*WHAT TO WORK ON*: Reproduce the entire listing word for word.

^^^^

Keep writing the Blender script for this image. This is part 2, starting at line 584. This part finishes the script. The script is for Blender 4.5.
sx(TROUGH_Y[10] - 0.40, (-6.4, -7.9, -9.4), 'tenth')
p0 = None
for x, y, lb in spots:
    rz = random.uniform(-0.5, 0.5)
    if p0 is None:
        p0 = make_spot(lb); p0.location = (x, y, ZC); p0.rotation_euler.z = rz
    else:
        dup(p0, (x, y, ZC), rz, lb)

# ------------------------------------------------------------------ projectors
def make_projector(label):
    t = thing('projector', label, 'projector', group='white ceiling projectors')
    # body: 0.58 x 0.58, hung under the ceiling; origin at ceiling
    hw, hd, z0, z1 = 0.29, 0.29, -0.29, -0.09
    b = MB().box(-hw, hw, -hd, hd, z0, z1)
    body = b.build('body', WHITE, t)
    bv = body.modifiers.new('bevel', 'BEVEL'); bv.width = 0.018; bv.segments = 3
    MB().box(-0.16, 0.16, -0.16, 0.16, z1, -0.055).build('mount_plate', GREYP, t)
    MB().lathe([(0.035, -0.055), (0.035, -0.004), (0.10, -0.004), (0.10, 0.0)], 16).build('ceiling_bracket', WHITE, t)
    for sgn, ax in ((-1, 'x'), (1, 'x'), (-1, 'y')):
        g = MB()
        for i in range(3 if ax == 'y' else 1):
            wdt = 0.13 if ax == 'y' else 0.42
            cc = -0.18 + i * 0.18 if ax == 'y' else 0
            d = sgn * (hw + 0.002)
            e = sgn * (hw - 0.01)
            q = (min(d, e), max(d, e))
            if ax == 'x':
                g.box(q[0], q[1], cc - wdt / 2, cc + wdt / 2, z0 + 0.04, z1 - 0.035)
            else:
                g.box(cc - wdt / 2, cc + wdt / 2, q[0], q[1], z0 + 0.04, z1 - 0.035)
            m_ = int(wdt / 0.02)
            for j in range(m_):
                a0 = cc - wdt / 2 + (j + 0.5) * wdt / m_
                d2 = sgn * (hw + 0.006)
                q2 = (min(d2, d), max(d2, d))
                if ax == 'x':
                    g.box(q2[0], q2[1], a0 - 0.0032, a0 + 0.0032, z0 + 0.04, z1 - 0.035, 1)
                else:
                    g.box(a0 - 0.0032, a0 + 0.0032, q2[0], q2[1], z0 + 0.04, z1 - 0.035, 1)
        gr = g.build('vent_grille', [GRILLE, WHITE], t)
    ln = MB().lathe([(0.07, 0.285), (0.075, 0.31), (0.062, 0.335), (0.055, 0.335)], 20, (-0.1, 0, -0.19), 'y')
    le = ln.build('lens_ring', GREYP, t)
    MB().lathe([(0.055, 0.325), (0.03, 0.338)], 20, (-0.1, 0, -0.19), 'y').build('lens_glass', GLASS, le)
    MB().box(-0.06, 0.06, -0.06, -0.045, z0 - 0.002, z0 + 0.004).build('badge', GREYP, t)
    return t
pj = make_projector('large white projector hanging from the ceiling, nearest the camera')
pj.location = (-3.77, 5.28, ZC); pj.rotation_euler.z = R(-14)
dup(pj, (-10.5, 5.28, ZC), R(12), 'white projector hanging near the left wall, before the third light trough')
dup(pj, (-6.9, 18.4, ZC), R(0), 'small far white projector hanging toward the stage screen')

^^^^

*RESPONSE BELOW*:
Keep writing the Blender script for this image. This is part 2, starting at line 584. This part finishes the script. The script is for Blender 4.5.
sx(TROUGH_Y[10] - 0.40, (-6.4, -7.9, -9.4), 'tenth')
p0 = None
for x, y, lb in spots:
    rz = random.uniform(-0.5, 0.5)
    if p0 is None:
        p0 = make_spot(lb); p0.location = (x, y, ZC); p0.rotation_euler.z = rz
    else:
        dup(p0, (x, y, ZC), rz, lb)

# ------------------------------------------------------------------ projectors
def make_projector(label):
    t = thing('projector', label, 'projector', group='white ceiling projectors')
    # body: 0.58 x 0.58, hung under the ceiling; origin at ceiling
    hw, hd, z0, z1 = 0.29, 0.29, -0.29, -0.09
    b = MB().box(-hw, hw, -hd, hd, z0, z1)
    body = b.build('body', WHITE, t)
    bv = body.modifiers.new('bevel', 'BEVEL'); bv.width = 0.018; bv.segments = 3
    MB().box(-0.16, 0.16, -0.16, 0.16, z1, -0.055).build('mount_plate', GREYP, t)
    MB().lathe([(0.035, -0.055), (0.035, -0.004), (0.10, -0.004), (0.10, 0.0)], 16).build('ceiling_bracket', WHITE, t)
    for sgn, ax in ((-1, 'x'), (1, 'x'), (-1, 'y')):
        g = MB()
        for i in range(3 if ax == 'y' else 1):
            wdt = 0.13 if ax == 'y' else 0.42
            cc = -0.18 + i * 0.18 if ax == 'y' else 0
            d = sgn * (hw + 0.002)
            e = sgn * (hw - 0.01)
            q = (min(d, e), max(d, e))
            if ax == 'x':
                g.box(q[0], q[1], cc - wdt / 2, cc + wdt / 2, z0 + 0.04, z1 - 0.035)
            else:
                g.box(cc - wdt / 2, cc + wdt / 2, q[0], q[1], z0 + 0.04, z1 - 0.035)
            m_ = int(wdt / 0.02)
            for j in range(m_):
                a0 = cc - wdt / 2 + (j + 0.5) * wdt / m_
                d2 = sgn * (hw + 0.006)
                q2 = (min(d2, d), max(d2, d))
                if ax == 'x':
                    g.box(q2[0], q2[1], a0 - 0.0032, a0 + 0.0032, z0 + 0.04, z1 - 0.035, 1)
                else:
                    g.box(a0 - 0.0032, a0 + 0.0032, q2[0], q2[1], z0 + 0.04, z1 - 0.035, 1)
        gr = g.build('vent_grille', [GRILLE, WHITE], t)
    ln = MB().lathe([(0.07, 0.285), (0.075, 0.31), (0.062, 0.335), (0.055, 0.335)], 20, (-0.1, 0, -0.19), 'y')
    le = ln.build('lens_ring', GREYP, t)
    MB().lathe([(0.055, 0.325), (0.03, 0.338)], 20, (-0.1, 0, -0.19), 'y').build('lens_glass', GLASS, le)
    MB().box(-0.06, 0.06, -0.06, -0.045, z0 - 0.002, z0 + 0.004).build('badge', GREYP, t)
    return t
pj = make_projector('large white projector hanging from the ceiling, nearest the camera')
pj.location = (-3.77, 5.28, ZC); pj.rotation_euler.z = R(-14)
dup(pj, (-10.5, 5.28, ZC), R(12), 'white projector hanging near the left wall, before the third light trough')
dup(pj, (-6.9, 18.4, ZC), R(0), 'small far white projector hanging toward the stage screen')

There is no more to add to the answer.